Liderar com mundo. Entre estradas e estratégias

Por Rita Romão, PWN Lisbon Board Member e directora de Marketing, Projectos & Parcerias da Fundação EDP.

Cada viagem é um projecto. Tenho uma folha de Excel para quase todas as viagens, onde anoto hotéis, percursos, locais importantes, referências, livros a ler… No fim, registo tudo num grande livro com fotografias, anotações e os percursos percorridos, organizados cronologicamente para memória futura, e que faço questão de imprimir. Obsessiva? Não. Apenas gosto desta rotina, pré e pós-viagem. Da preparação cuidadosa, sabendo que a realidade, por muito estudada que seja, é sempre muito mais rica, diversa e, por isso mesmo, surpreendente!


E, tal como ditam as boas práticas da liderança, também eu faço uso de estratégias, capacidade de síntese e uma boa dose de inspiração nestas andanças.

Sabendo que os manuais corporativos identificam consensualmente sete características que os bons líderes tendem a evidenciar, partilho os meus momentos de eleição:

 

Integridade – Polónia, Março 2022
Tudo preparado para ir de férias para a Tunísia, mas o mundo muda.
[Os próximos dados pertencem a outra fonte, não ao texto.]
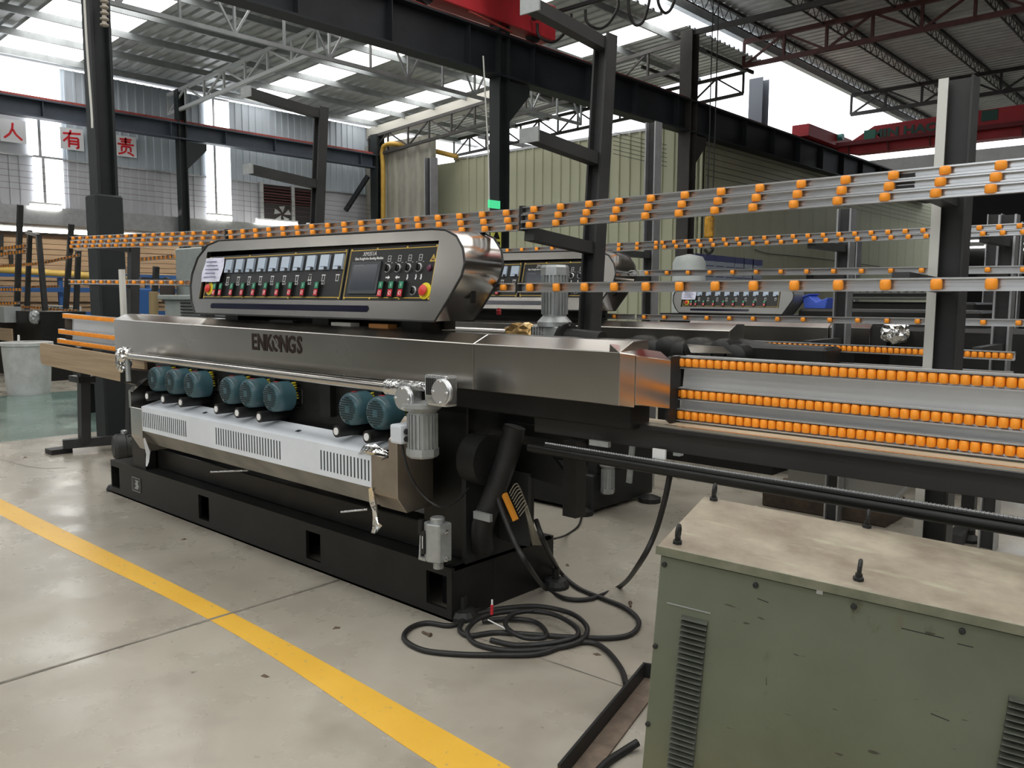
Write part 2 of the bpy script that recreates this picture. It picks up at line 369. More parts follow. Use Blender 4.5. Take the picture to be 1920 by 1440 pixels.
def truss(parent, a, b, depth, npan, mt, name='truss', r=.035, depth_b=None):
    """planar truss with top chord a-b, bottom chord `depth` below"""
    a, b = V(a), V(b); t = B(); dn = V((0, 0, -1)); db = depth_b if depth_b is not None else depth
    t.bar(a, b, r*2, r*2.2); t.bar(a + dn*depth, b + dn*db, r*2, r*2.2)
    P = [(a + (b-a)*i/npan, a + (b-a)*i/npan + dn*(depth + (db-depth)*i/npan)) for i in range(npan+1)]
    for i, (u, l) in enumerate(P):
        t.bar(u, l, r*1.3, r*1.3, (0, 1, 0))
        if i < npan: t.bar(*( (u, P[i+1][1]) if i % 2 else (l, P[i+1][0])), r*1.1, r*1.1, (0, 1, 0))
    return t.build(name, mt, parent)
truss(ce, (-17.3, 7.05, 6.45), (-6.6, 7.05, 6.98), .45, 12, TRUSSW)
truss(ce, (-17.2, 13.1, 6.28), (-6.6, 13.1, 6.98), .55, 12, TRUSS)
truss(ce, (-17.3, .95, 6.45), (-6.6, .95, 6.98), .45, 12, TRUSSR)
# longitudinal truss hanging beside the crane runway
q0, q1 = PX(250, 12, -8.2), PX(905, 188, -8.2)
truss(ce, (-8.2, q0.y - 5, 6.6), (-8.2, q1.y + 3, 6.6), 6.6 - (q0.z+q1.z)/2, 18, PURLIN, 'longitudinal_truss', .026)
B().bar((-17.5, 13.42, 6.45), (-9.5, 13.42, 6.95), .35, .30).build('gutter', mat('gutter_sheet', (.36, .35, .31), .6), ce)
# right bay
cr = B().box(-6.9, -6.75, -13, 30, 7.72, 7.9).build('ceiling', GALV); tag(cr, kind='structure')
LR = [(-11, -9.6), (-6.6, -5.2), (-2.4, -1.0), (1.8, 3.2), (6.0, 7.2)]  # roof lights out of view, added as overhead light
zr = lambda x: 7.95 + .012*(x+6.8)
lay(cr, cuts(-13, 30, LR, 1.1), -6.8, 12, zr, LR)
def joist(x, y0, y1, n):
    t = B(); z = zr(x) - .06
    t.bar((x, y0, z), (x, y1, z), .07, .07); t.bar((x, y0, z-.28), (x, y1, z-.28), .03, .03)
    for i in range(n):
        ya, yb = y0 + (y1-y0)*i/n, y0 + (y1-y0)*(i+1)/n
        t.bar((x, ya, z), (x, (ya+yb)/2, z-.28), .014, .014, (1, 0, 0)); t.bar((x, (ya+yb)/2, z-.28), (x, yb, z), .014, .014, (1, 0, 0))
    t.build('joist', TRUSS, cr)
for i in range(9): joist(-6.3 + i*1.5, 8, 29.5, 50)
for yy in (9.5, 16.0, 22.9):
    truss(cr, (-6.7, yy, 7.62), (11, yy, 7.75), .55, 18, TRUSSR if yy == 16. else TRUSS, 'truss', .045)
B().bar((-6.5, 12.95, 7.05), (11, 12.95, 7.05), .09, .1).build('tie_beam', TRUSS, cr)
# far annex roof seen above the partition, thin and bright between its bars
ca = B().box(-17.5, -17.3, 18, 34, 7.0, 7.1).build('ceiling', TRUSS); tag(ca, kind='structure')
for i in range(7): B().bar((-17 + i*1.7, 14.4, 6.9 + i*.03), (-17 + i*1.7, 16.7, 6.9 + i*.03), .05, .08).build('purlin', TRUSS, ca)
truss(ca, (-17.2, 16.6, 6.7), (-7, 16.6, 7.1), .5, 14, TRUSS)

# ------------------------------------------------------------------ columns and crane runways
def column(x, y, ztop, wd, dp, label, mt=COLM, bracket=None, group='steel columns of the hall'):
    t = thing('steel_column', label, 'column', (x, y, 0), group)
    b_ = B(); fw = .028
    b_.box(x-wd/2, x+wd/2, y-dp/2, y-dp/2+fw, 0, ztop); b_.box(x-wd/2, x+wd/2, y+dp/2-fw, y+dp/2, 0, ztop); b_.box(x-.018, x+.018, y-dp/2+fw, y+dp/2-fw, 0, ztop)
    b_.build('shaft', mt, t)
    B().box(x-wd/2-.08, x+wd/2+.08, y-dp/2-.08, y+dp/2+.08, 0, .03).build('base_plate', mt, t)
    if bracket:
        for s in (1,): B().prism([(y+dp/2, bracket), (y+dp/2+.5, bracket), (y+dp/2+.5, bracket-.15), (y+dp/2, bracket-.65)], 'x', x-.09, x+.09).build('bracket', mt, t)
    return t
c1 = column(-6.42, 1.03, 7.2, .21, .21, 'charcoal steel column with pale conduit and boxed foot behind the infeed rails', COLM)
B().box(-6.56, -6.28, .88, 1.17, .03, 2.66).build('foot_casing', COLM, c1, bevel=.02)
B().tube(bez([PX(157, -20, -6.3), PX(163, 90, -6.3), PX(171, 200, -6.3), PX(173, 240, -6.3)], 5), .012, 6).build('conduit', WPIPE, c1)
for i in range(5): B().lathe(PX(196, 6 + i*11, -6.2), (0, 0, 1), [(.025, 0), (.045, .012), (.045, .02), (.025, .035), (.025, .05)], 8).build('insulator', mat('porcelain', (.4, .36, .3), .4), c1)
c2 = column(-6.4, 7.2, 7.2, .22, .24, 'dark column under the crane runway with a warning board', COLM, 5.02)
B().tube(bez([PX(906, 105, -6.2), PX(911, 200, -6.2), PX(916, 300, -6.2), PX(917, 400, -6.2)], 5), .012, 6).build('conduit', WPIPE, c2)
c3 = column(-6.4, 13.0, 7.1, .28, .28, 'rust stained dark column in front of the olive partition', mat('rusty_column_paint', (.032, .028, .025), .6, var=.3, vscale=2), 5.02)
column(-7.9, 19.3, 7.6, .4, .4, 'grey column standing in the bright sky opening', mat('grey_column', (.10, .105, .12), .6))
c5 = column(-16.8, 7.1, 6.5, .2, .2, 'slim dark column carrying the slate runway beam by the left wall', COLM, 5.3)
column(-16.75, 13.05, 6.3, .3, .3, 'dark column where the slate runway beam ends at the pipes', COLM)
def runway(x, y0, y1, zb, zt, label, mt, rail, step=1.5):
    t = thing('runway_beam', label, 'beam', (x, y0, zb), 'crane runway beams')
    B().box(x-.14, x+.14, y0, y1, zb, zb+.03).build('lower_flange', mt, t); B().box(x-.16, x+.16, y0, y1, zt-.03, zt).build('upper_flange', mt, t)
    B().box(x-.012, x+.012, y0, y1, zb+.03, zt-.03).build('web', mt, t)
    y = y0 + .4
    while y < y1:
        B().box(x-.13, x+.13, y, y+.015, zb+.03, zt-.03).build('stiffener', mt, t); y += step
    B().box(x-.035, x+.035, y0, y1, zt, zt+.07).build('crane_rail', rail, t)
    return t
rb = runway(-6.4, -9, 30, 5.05, 5.70, 'dark crane runway beam with a red rail crossing the picture', BEAM2, REDR, 1.5)
runway(-16.8, -9, 13.0, 5.34, 5.72, 'slate blue runway beam along the left wall', BEAM, REDR, 1.4)
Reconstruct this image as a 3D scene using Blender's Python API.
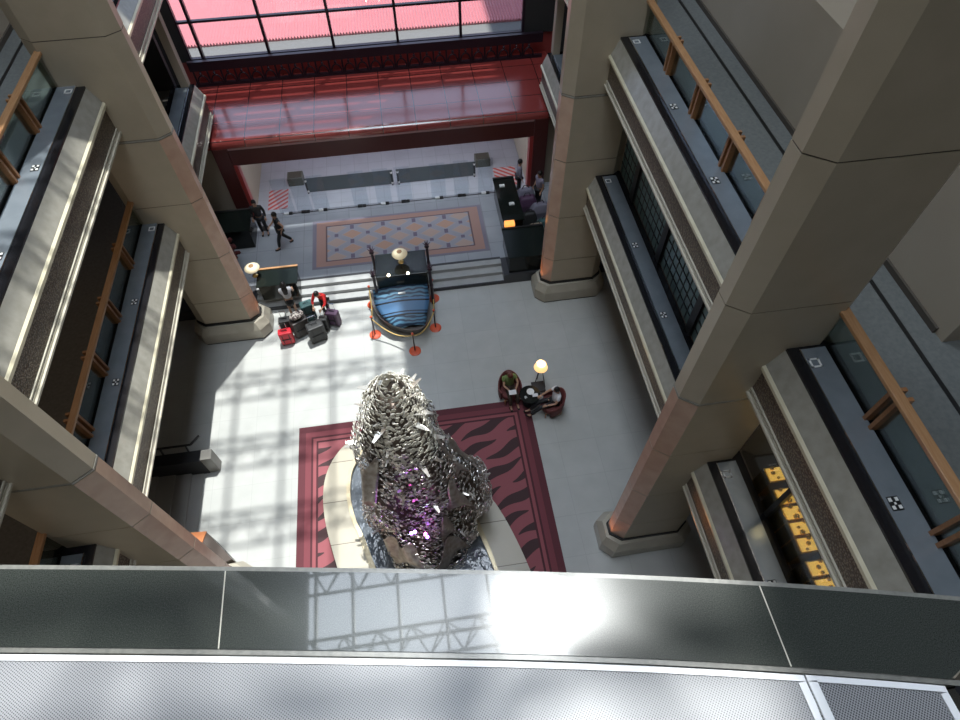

E nós também. Embarcámos numa comitiva para Varsóvia, de onde trouxemos 22 refugiados que nos confiaram documentos, histórias e a vida. Não é um acto heróico, mas a certeza de que a promessa feita a cada um – nova casa, novo trabalho, novas escolas – seria cumprida. E foi.

 

Empatia – Índia, Junho 2022
Punjab, um bom amigo de uma boa amiga, Sete características dos bons líderes, em lições de viagens.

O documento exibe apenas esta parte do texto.